The Portuguese Synagogue, Amsterdam.

AUCTION 67 | Wednesday, December 16th, 2015 at 1:00
One Hundred and Fifty Years of Jewish Art

Back to Catalogue Download Catalogue

Lot 3
(AMSTERDAM SYNAGOGUE).

The Portuguese Synagogue, Amsterdam.

Oil on canvas. Unsigned. Older gilt frame (two corners chipped). 25 x 31.5 inches / 63.5 x 80 cm.

c. 1700:

Est: $20,000 - $25,000
PRICE REALIZED $26,000
Erected amidst much celebration in 1675, the Portuguese Synagogue (known in Ladino as the Esnoga) was the wealthiest Jewish house of worship in Amsterdam, a reflection of the role many of its powerful congregants played in realizing the Dutch Golden Age. The Dutch perspective artist, Emanuel de Witte (1617-92) painted a grand interior of the Portuguese Synagogue in 1680 which currently hangs in the Rijksmuseum, Amsterdam.
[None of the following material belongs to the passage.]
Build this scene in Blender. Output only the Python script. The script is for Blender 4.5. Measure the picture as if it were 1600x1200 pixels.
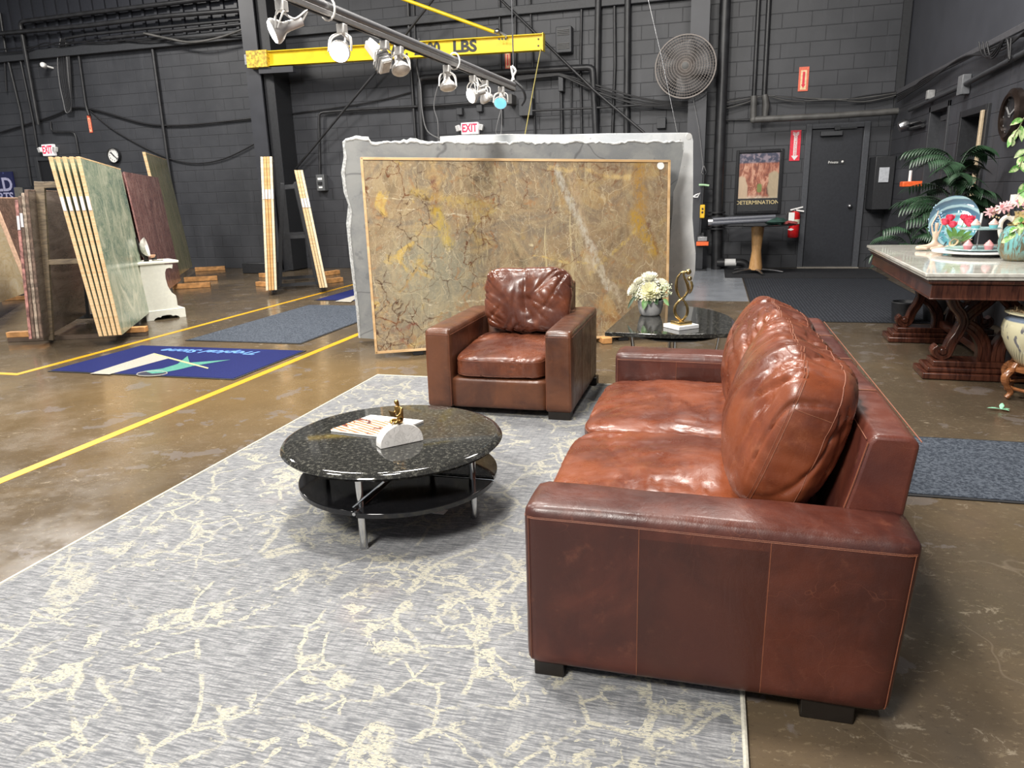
import bpy, bmesh, math, random
from mathutils import Vector, Matrix, noise
random.seed(7)
PI = math.pi
for o in list(bpy.data.objects): bpy.data.objects.remove(o, do_unlink=True)
SC = bpy.context.scene
COL = SC.collection
# ------------------------------------------------------------------ camera
F = 1129.05; PITCH, ROLL, YAW = .257435, .0287875, -.272496; CAMH = 1.35
def cam_axes():
    fw = Vector((math.sin(YAW)*math.cos(PITCH), math.cos(YAW)*math.cos(PITCH), -math.sin(PITCH)))
    r = Vector((math.cos(YAW), -math.sin(YAW), 0)); d = fw.cross(r)
    c, s = math.cos(ROLL), math.sin(ROLL)
    return c*r + s*d, -s*r + c*d, fw
CR, CD, CF = cam_axes()
CAMP = Vector((0, 0, CAMH))
cd = bpy.data.cameras.new('camera'); cam = bpy.data.objects.new('camera', cd); COL.objects.link(cam)
cd.sensor_fit = 'HORIZONTAL'; cd.sensor_width = 36; cd.lens = F/1600*36; cd.clip_start = .05; cd.clip_end = 200
cam.matrix_world = Matrix(((CR.x, -CD.x, -CF.x, 0), (CR.y, -CD.y, -CF.y, 0), (CR.z, -CD.z, -CF.z, CAMH), (0, 0, 0, 1)))
SC.camera = cam
# ------------------------------------------------------------------ world, light, exposure
SC.view_settings.view_transform = 'Standard'; SC.view_settings.look = 'None'
SC.view_settings.exposure = 0.25; SC.view_settings.gamma = 1; SC.view_settings.use_curve_mapping = False
w = bpy.data.worlds.new('world'); SC.world = w; w.use_nodes = True
w.node_tree.nodes['Background'].inputs[0].default_value = (.90, .94, 1, 1)
w.node_tree.nodes['Background'].inputs[1].default_value = .42
def area(name, loc, sx, sy, power, col=(1, .96, .9), aim=None):
    l = bpy.data.lights.new(name, 'AREA'); l.shape = 'RECTANGLE'; l.size = sx; l.size_y = sy; l.energy = power; l.color = col
    o = bpy.data.objects.new(name, l); COL.objects.link(o); o.location = loc
    if aim: o.rotation_euler = (Vector(aim)-Vector(loc)).to_track_quat('-Z', 'Y').to_euler()
    return o
area('high_bay_or_fill_light', (-1.7, 2.9, 6.3), .7, .7, 360)
area('high_bay_or_fill_light', (-5.6, 7.4, 6.3), 1.4, 1.4, 420)
area('high_bay_or_fill_light', (.6, 8.2, 6.3), 1.2, 1.2, 210)
area('high_bay_or_fill_light', (-11, 9.0, 6.3), 1.4, 1.4, 460)
area('high_bay_or_fill_light', (-5.2, 2.2, 6.3), 1.2, 1.2, 190)
area('high_bay_or_fill_light', (-2.6, 6.6, 6.3), 1.0, 1.0, 230)
area('high_bay_or_fill_light', (-2.2, -2.6, 5.6), 1.6, 1.6, 620, aim=(-2, 4, 0))  # unseen frontal fill, added to brighten the slab faces
# ------------------------------------------------------------------ picture point to world point on a known plane
def ray(x, y): return CR*((x-800)/F) + CD*((y-600)/F) + CF
def az(x, y, h=0.): d = ray(x, y); return CAMP + d*((h-CAMH)/d.z)
def ay(x, y, Y): d = ray(x, y); return CAMP + d*(Y/d.y)
def ax(x, y, X): d = ray(x, y); return CAMP + d*(X/d.x)
def apl(x, y, p, n): d = ray(x, y); return CAMP + d*((p-CAMP).dot(n)/d.dot(n))
# ------------------------------------------------------------------ material helpers
def c4(c): return tuple(c)+(1,) if len(c) == 3 else tuple(c)
class Mt:
    def __init__(s, name, col=(.5, .5, .5), rough=.5, metal=0., spec=.5, coat=0., emit=None, es=1.):
        s.m = bpy.data.materials.new(name); s.m.use_nodes = True; s.t = s.m.node_tree
        s.b = s.t.nodes['Principled BSDF']
        s.set('Base Color', c4(col)); s.set('Roughness', rough); s.set('Metallic', metal); s.set('Specular IOR Level', spec)
        if coat: s.set('Coat Weight', coat); s.set('Coat Roughness', .12)
        if emit: s.set('Emission Color', c4(emit)); s.set('Emission Strength', es)
    def set(s, k, v): s.put(s.b.inputs[k], v)
    def put(s, sock, v):
        if isinstance(v, bpy.types.NodeSocket): s.t.links.new(v, sock)
        elif v is not None: sock.default_value = v
    def n(s, typ, ins=(), **props):
        nd = s.t.nodes.new(typ)
        for k, v in props.items(): setattr(nd, k, v)
        for i, v in (ins.items() if isinstance(ins, dict) else enumerate(ins)): s.put(nd.inputs[i], v)
        return nd
    def co(s): return s.n('ShaderNodeTexCoord').outputs['Object']
    def map(s, v, sc=(1, 1, 1), rot=(0, 0, 0), loc=(0, 0, 0)): return s.n('ShaderNodeMapping', [v, loc, rot, sc]).outputs[0]
    def noise(s, v, sc, det=4, ro=.5, di=0.): return s.n('ShaderNodeTexNoise', {'Vector': v, 'Scale': sc, 'Detail': det, 'Roughness': ro, 'Distortion': di}).outputs['Fac']
    def noisec(s, v, sc, det=3): return s.n('ShaderNodeTexNoise', {'Vector': v, 'Scale': sc, 'Detail': det}).outputs['Color']
    def vor(s, v, sc, feat='DISTANCE_TO_EDGE'): return s.n('ShaderNodeTexVoronoi', {'Vector': v, 'Scale': sc}, feature=feat).outputs['Distance']
    def warp(s, v, sc, amt):
        c = s.n('ShaderNodeVectorMath', [s.noisec(v, sc), (.5, .5, .5)], operation='SUBTRACT').outputs[0]
        c = s.n('ShaderNodeVectorMath', [c], operation='SCALE'); c.inputs['Scale'].default_value = amt
        return s.n('ShaderNodeVectorMath', [v, c.outputs[0]], operation='ADD').outputs[0]
    def ma(s, op, a, b=0., c=0., clamp=False): return s.n('ShaderNodeMath', [a, b, c], operation=op, use_clamp=clamp).outputs[0]
    def sm(s, v, lo, hi, a=0., b=1.):
        return s.n('ShaderNodeMapRange', {'Value': v, 'From Min': lo, 'From Max': hi, 'To Min': a, 'To Max': b}, interpolation_type='SMOOTHSTEP').outputs[0]
    def mix(s, f, a, b):
        nd = s.n('ShaderNodeMix', data_type='RGBA'); s.put(nd.inputs[0], f)
        s.put(nd.inputs[6], c4(a) if isinstance(a, tuple) else a); s.put(nd.inputs[7], c4(b) if isinstance(b, tuple) else b); return nd.outputs[2]
    def ramp(s, f, st):
        nd = s.n('ShaderNodeValToRGB', [f]); e = nd.color_ramp.elements
        while len(e) < len(st): e.new(.5)
        for i, (p, c) in enumerate(st): e[i].position = p; e[i].color = c4(c)
        return nd.outputs[0]
    def bump(s, h, st=.3, d=.01, nrm=None):
        nd = s.n('ShaderNodeBump', {'Height': h, 'Strength': st, 'Distance': d})
        if nrm is not None: s.put(nd.inputs['Normal'], nrm)
        s.set('Normal', nd.outputs[0]); return nd.outputs[0]
    def xyz(s, v): return s.n('ShaderNodeSeparateXYZ', [v]).outputs
    def seg(s, v, a, b):           # distance from v to the segment a-b
        a = Vector(a); b = Vector(b); ba = b-a
        pa = s.n('ShaderNodeVectorMath', [v, tuple(a)], operation='SUBTRACT').outputs[0]
        d = s.n('ShaderNodeVectorMath', [pa, tuple(ba)], operation='DOT_PRODUCT').outputs['Value']
        t = s.ma('DIVIDE', d, ba.length_squared, clamp=True)
        q = s.n('ShaderNodeVectorMath', [tuple(ba)], operation='SCALE'); s.put(q.inputs['Scale'], t)
        r = s.n('ShaderNodeVectorMath', [pa, q.outputs[0]], operation='SUBTRACT').outputs[0]
        return s.n('ShaderNodeVectorMath', [r], operation='LENGTH').outputs['Value']
def plain(name, col, rough=.5, metal=0., var=.12, sc=30, **k):
    m = Mt(name, col, rough, metal, **k); v = m.co(); f = m.noise(v, sc, 5)
    m.set('Base Color', m.mix(m.sm(f, .3, .7), tuple(c*(1-var) for c in col), tuple(min(1, c*(1+var)) for c in col)))
    return m.m
# leather
def leather(name, base, dark, scuff, panels=None, rough=.36):
    m = Mt(name, base, rough, coat=.1); v = m.co()
    a = m.noise(v, 3.1, 5, .6, .4); b = m.noise(v, 14, 6, .7)
    c = m.mix(m.sm(a, .36, .64), dark, base)
    c = m.mix(m.ma('MULTIPLY', m.sm(b, .55, .8), .45), c, scuff)
    sc = m.vor(m.warp(v, 5, .5), 5.5); thin = m.sm(sc, 0., .006, .35, 0.)
    c = m.mix(m.ma('MULTIPLY', thin, m.sm(m.noise(v, 2.3), .45, .6)), c, scuff)
    if panels:
        x = m.xyz(v)[0]
        mask = m.ma('MULTIPLY', m.ma('MULTIPLY', m.ma('GREATER_THAN', x, panels[0]), m.ma('LESS_THAN', x, panels[1])), m.ma('LESS_THAN', m.xyz(v)[2], .475))
        c = m.mix(m.ma('MULTIPLY', mask, .5), c, tuple(k*.62 for k in dark))
    m.set('Base Color', c)
    m.set('Roughness', m.sm(m.noise(v, 9, 5, .7), .3, .75, rough-.08, rough+.16))
    g = m.vor(v, 260, 'F1'); w1 = m.noise(m.map(v, (1, 1, .35)), 8, 4, .5, 1.6)
    n1 = m.bump(g, .12, .0015)
    m.bump(w1, .22, .012, n1)
    return m.m
LE_SOFA = leather('sofa_leather', (.092, .024, .0145), (.046, .0125, .009), (.19, .065, .036), panels=(-.154, .166))
LE_TOP = leather('sofa_cushion_leather', (.19, .049, .019), (.10, .024, .012), (.34, .125, .062), rough=.31)
LE_BACKR = leather('sofa_back_leather', (.135, .036, .021), (.075, .021, .016), (.28, .12, .07))
LE_CH = leather('armchair_leather', (.125, .044, .019), (.062, .022, .012), (.22, .09, .045), rough=.36)
LE_CH2 = leather('armchair_cushion_leather', (.155, .047, .022), (.075, .023, .014), (.28, .11, .06), rough=.27)
THREAD = plain('tan_thread', (.20, .065, .032), .6)
THREADL = plain('worn_seam', (.20, .070, .035), .6)
FOOT = plain('espresso_wood', (.012, .009, .007), .35)
def granite(name, flecks=.5):
    m = Mt(name, (.03, .03, .028), .06, spec=.6); v = m.co()
    a = m.noise(v, 60, 6, .7); b = m.vor(v, 150, 'F1')
    c = m.mix(m.sm(a, .48, .72), (.018, .018, .017), (.115, .112, .095))
    c = m.mix(m.ma('MULTIPLY', m.sm(m.noise(v, 240, 3, .7), .60, .70), flecks*.8), c, (.22, .215, .18))
    m.set('Base Color', c); return m.m
GRAN = granite('black_speckled_granite'); GRAN2 = granite('black_granite', .25)
BLACKGL = plain('gloss_black', (.008, .008, .009), .08)
CHROME = plain('chrome', (.62, .62, .62), .12, 1., .05)
STEEL = plain('brushed_steel', (.42, .42, .43), .32, 1.)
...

In our painting the male members of the congregation, dispersed around the central bimah-podium and costumed in 17th-century ruff collars, appear with darkened skin-tones - likely a reference to the congregants’ Iberian roots. The anonymous artist has also added intriguing flights of fancy to the synagogue interior: The Torah Reader is adorned in a most unusual prayer-shawl - a floral silk damask hooded cape. The Torah scroll he raises is remarkably thin, comprised of just one membrane of vellum and with the Decalogue listed in Roman numerals. An element that bears no relation to a synagogue is the large, garlanded bucranium (or ox skull) affixed to the Torah podium. This neo-Classical design element was associated with ancient Roman temple architecture, and is famously found on the altar Ara Pacis Augustae (13 BCE). A remarkably similar painting to ours, dated c. 1700, was sold at Sotheby’s Tel Aviv (April 12th, 1996, lot 215). A notable difference, being the presence of a brass Judenstern lamp - a ritual object found in a German, or Eastern European setting. This would explain Sotheby’s seemingly erroneous attribution to the Aschkenaz Synagogue of Amsterdam. Due to the absence of this star-shaped lamp in the present painting, one may assume our example was executed first.